Pierucci’s book became a bestseller in China at the height of the Meng case in 2019, with Huawei’s founder and Meng’s father, Ren Zhengfei, being seen reading a Chinese translation of The American Trap. The sudden popularity of the book can be attributed to Meng seemingly falling into the same ‘American Trap’ that snared Pierucci. Along with Toshiba, Huawei has been another example of how Washington utilises ‘lawfare’ to protect American commercial interests.
However, as Pierucci noted in an interview with the Chinese state television network, CGTN, the notable difference between his case and that of Meng is that the Chinese government fully supported Huawei while the French government did not support Alstrom. It is this support that can be seen as one of the key factors behind the different outcomes of the Huawei and Alstrom cases.
Alongside the parallels with earlier cases, Meng’s release has several, wide-reaching consequences. One of these is that in securing Meng’s release, Beijing now appears to be stronger and more unified. As a result, this enables Beijing to present China as one of the few countries able to stand up to the United States, a sentiment that will not go unnoticed by other nations that have earned Washington’s anger.
Therefore, this apparent boost will mean that there will be more ‘Wolf Warrior’ diplomacy from Beijing, as demonstrated by the Alaska summit earlier in the year, when China’s top diplomat, Yang Jiechi, asserted that the United States is “not qualified to speak from a position of strength”. It is these words that characterise China’s present perception of the US.
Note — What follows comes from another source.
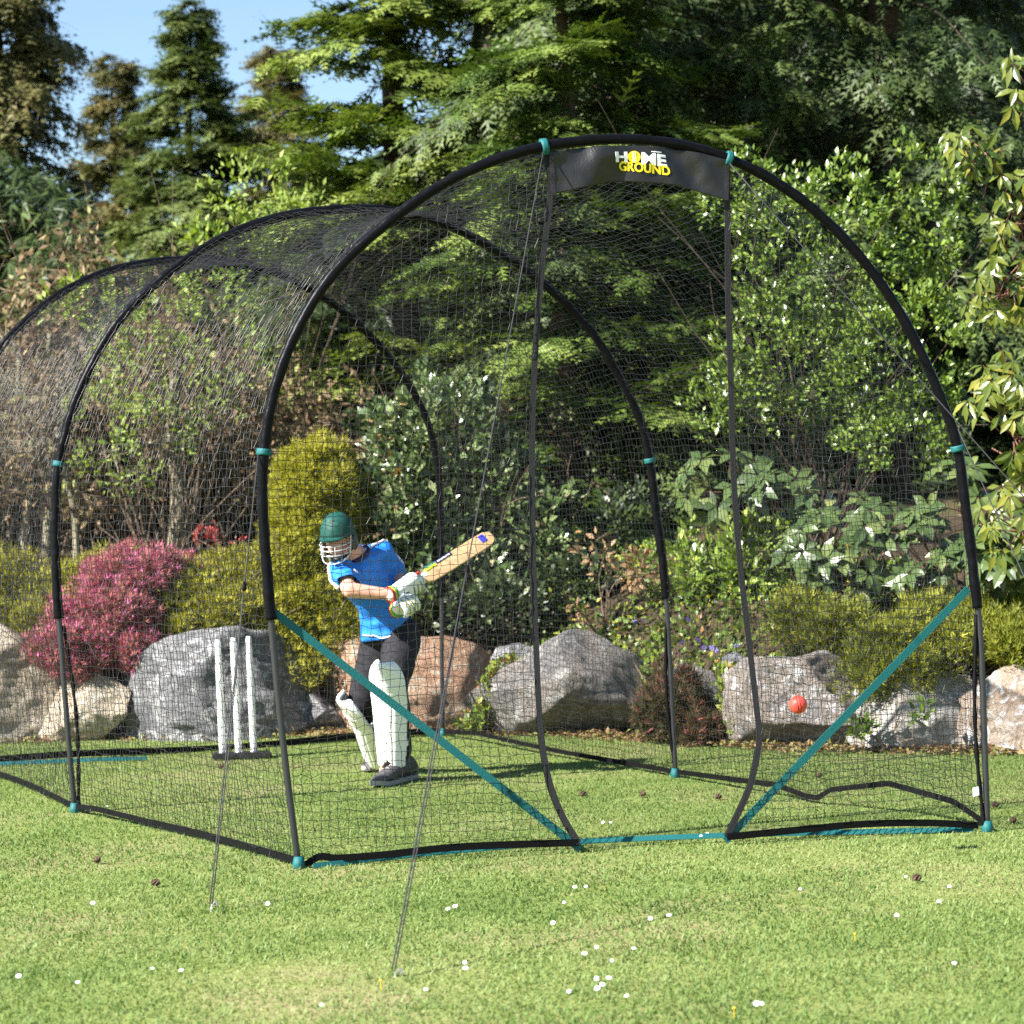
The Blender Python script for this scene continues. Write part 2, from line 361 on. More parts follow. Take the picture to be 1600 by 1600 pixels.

Another implication has come in the forms of lawfare utilised by Washington, which appears to have continued with the arrest of Novatek’s CFO, Mark Gyetvay, not long after Meng’s release. Gyetvay’s arrest has been significant since Novatek is one of the firms involved with the controversial Nord Stream 2 pipeline, a project that has been largely opposed by Washington. This raises the question of whether Moscow will be able to support Gyetvay as much as China had supported Meng.
While Gyetvay’s arrest appears to show the continuation of the ‘American Trap’, Meng’s case has been its first major setback in recent years. This is in how other states will be less willing to participate in such moves on Washington’s behalf, especially those that target Chinese VIPs, with Meng’s arrest bringing seemingly little in the way of benefits to Ottawa at the cost of earning Beijing’s wrath. As Alex Lo wrote in the South China Morning Post about the case, it was “a game of chicken where the US blinked first”.
If Lo is correct in describing the case as a game of chicken’, it is also a game that had no good outcomes. Meng’s release has shown the limits of Washington’s reach, which betrays a weakness on its part. However, if Canada had complied with American requests to extradite Meng, this would have likely endangered American nationals in China, who could have found themselves on the receiving end of Chinese lawfare.
In all, the case of Meng and Huawei has been indicative of two main points. The first is that China has increasingly begun to see the United States as a foe and the Chinese appear to be largely unconvinced by Western values, with Washington seemingly violating its’ own values to snare Meng. As a result, any calls for rule of law and a rules-based international order will fall on deaf ears.
Additionally, the case of Huawei has shown that the Sino-American competition is not about competing values and ideologies as the Cold War had been, but rather economic and technological concerns. Just as Toshiba’s previous mastery of semiconductor technology had shown, the control of key technologies will determine the outcome of this competition. Ultimately, this is simply the latest stage of a trade war that is far from being the quick and easy victory that Trump had promised back in 2017.